Pip can remember as a 12 year old her father coming home from a Rotary Meeting and driving his car through the end of his garage. This story sounds awfully familiar as some of us will remember that Harold Tuson did ta similar thing, pushing his wife's car through the garage wall, may not have been coming home from a Rotary Meeting though!!
Her father was a professional photographer and she at the age of 8 started working for him, and followed in his footsteps. She gained work at the Taranaki Daily News rising to Chief Photographer earning $20.00/hour!
She left there and went travelling overseas to Australia, Iceland, National Gallery in London, Oman (working for the Police Minister mainly photographing Doors of The Rich in the mid 90's?
Working in a male dominated society didn't suit eventually being kicked out of her job and banned from returning to Oman.

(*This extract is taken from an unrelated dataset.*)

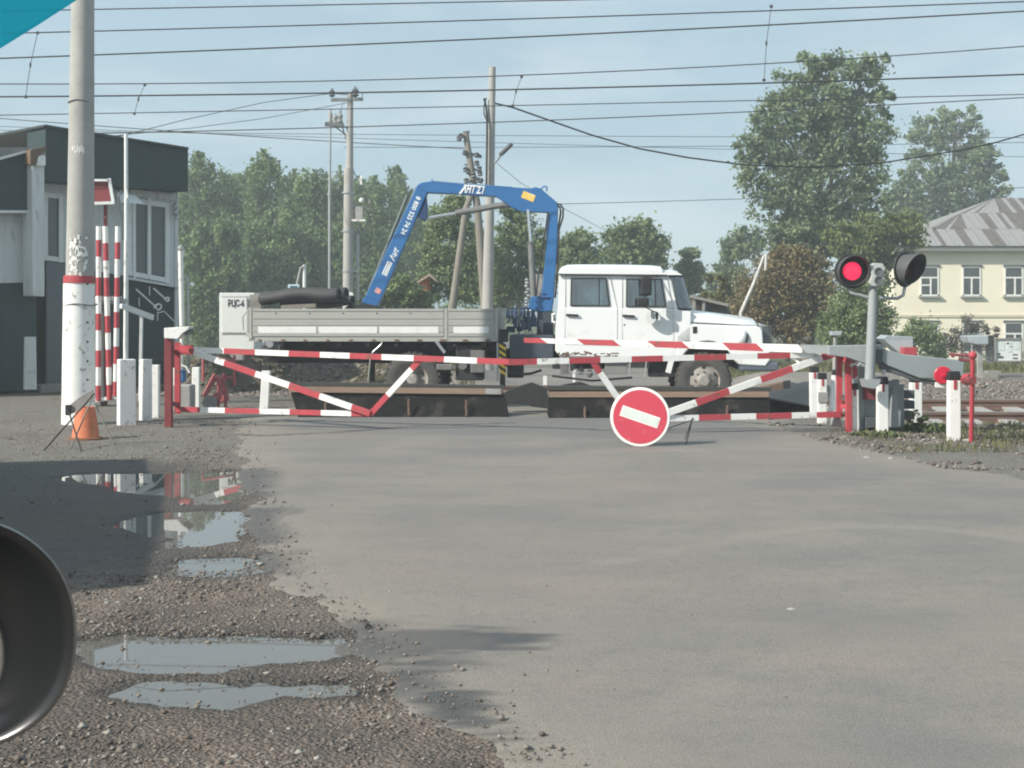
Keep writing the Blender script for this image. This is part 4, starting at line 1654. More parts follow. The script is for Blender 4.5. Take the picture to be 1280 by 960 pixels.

She came back to New Zealand via Australia 25 years later and starting her own business in Photography.
She has been contracted to photograph gardens for Virginia Winder's daily News Garden Festival articles.
One of her recent contract 's has been with Port Taranaki. Engaged to take photos of the Demolition of the New Plymouth Power Station. She set up 12 Go Pro cameras to take 2 Million photos 24x 7. There is a: New Plymouth Powerstation Deconstruction / Demolition on You Tube.
She commented that a visit prior to the demolition was a bit like the Marie Celeste everything left as it was, there is still a control room operating for power distribution in and out of New Plymouth. An interesting discovery was boxes of photographs in a cupboard that her father had taken for the Power Station Construction.
Pip talked about the many challenging tasks removing asbestos, metal, concrete, boilers etc from the site particularly because the reclaimed land had tidal challenges. $20M of metal was shipped out of Port Taranaki from the site. All concrete was ground down and asbestos taken away and buried.
She also had a contract to do something similar on The Cambrian Engineering demolition.
Pip really enjoys Industrial photography and more recently has bought the old Moturoa Cafe (now Tiger Town Cafe) specialising in Pie Making.
Geoff Harding Thanked her for a very interesting talk.
Other Notices:
Sally acknowledged and thanked Gary and Marie Brown for hosting a very successful social night (October 4th) of about 20.
Harry Duynhoven gave an update on the latest Habitat for Humanity Home completion in Waitara. A very worthy family will be the owners. They've worked tirelessly over the construction period, Rotary was acknowledged at the opening ceremony.
He also took part in a Riparian tree planting project for The Mount Messager Bypass. 2000 trees planted in 3 hours in conjunction with Ngati Tama. The project will eventually require 250,000 trees all to be provided by Ngati Tawhirikura. They will be employing 7-8 people full-time to provide an enormous number of native trees to be planted in Taranaki in the next 20 years.